Monday, June 7, 2010

Disneyland, businesses, enjoy Prop. 13 loopholes, study says - OC Watchdog : The Orange County Register

An excellent overview of the huge flaw in Prop 13:
Works for big business, not so well for homeowners, who bear an increasing share of the tax burden as a result.
Submitted by Lionel Emde


Anonymous said...

I didn't know that >50% ownership was needed in a corporate transaction to trigger a reassessment. I always figured corporations were getting around the reassessments by configuring the deals as some sort of merger/acquisition.

Very interesting.

Jeffrey W Simons said...

Again Lionel, if Disney's tax burden is increased by re-assessing their property, more money goes to the state. Since revenues have nearly tripled in the last 20 years, please explain how this solves the problems facing California.

And how does Disney compensate for the increase in taxes? Cutting jobs, increasing prices, and making this tax increase "regressive" towards the consumers and workers who can least afford it.

But let's take it a step further . . . how much does Disney contribute to the tax base right now?
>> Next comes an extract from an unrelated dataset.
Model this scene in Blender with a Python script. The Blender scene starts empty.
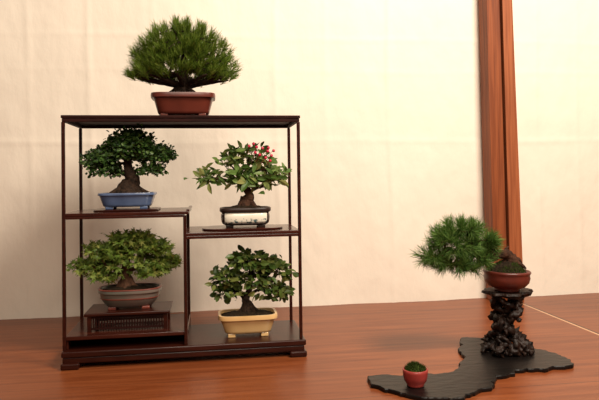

Dig back a few articles and read what I've already posted about Disney's overall contribution to the economy, both locally and to the state.

Its a false argument that doesn't take into account the overall contribution these businesses already make to state revenues through employment and sales tax, or what negative affect raising taxes on Disney will ultimately have on the state's economy.

Lionel Emde said...

A 2008 Government Accountability Office study estimated that "about 57 percent of U.S. companies doing business in the U.S. paid no federal income taxes for at least one year between 1998 and 2005." (Reuters, 8/12/08)

So, who's paying da taxes, sucka?

Jeffrey W Simons said...

According to a recent Sacramento Bee article, its the rich

"Residents earning north of $200,000 control 39 percent of the state's income, but pay 66 percent of its income taxes."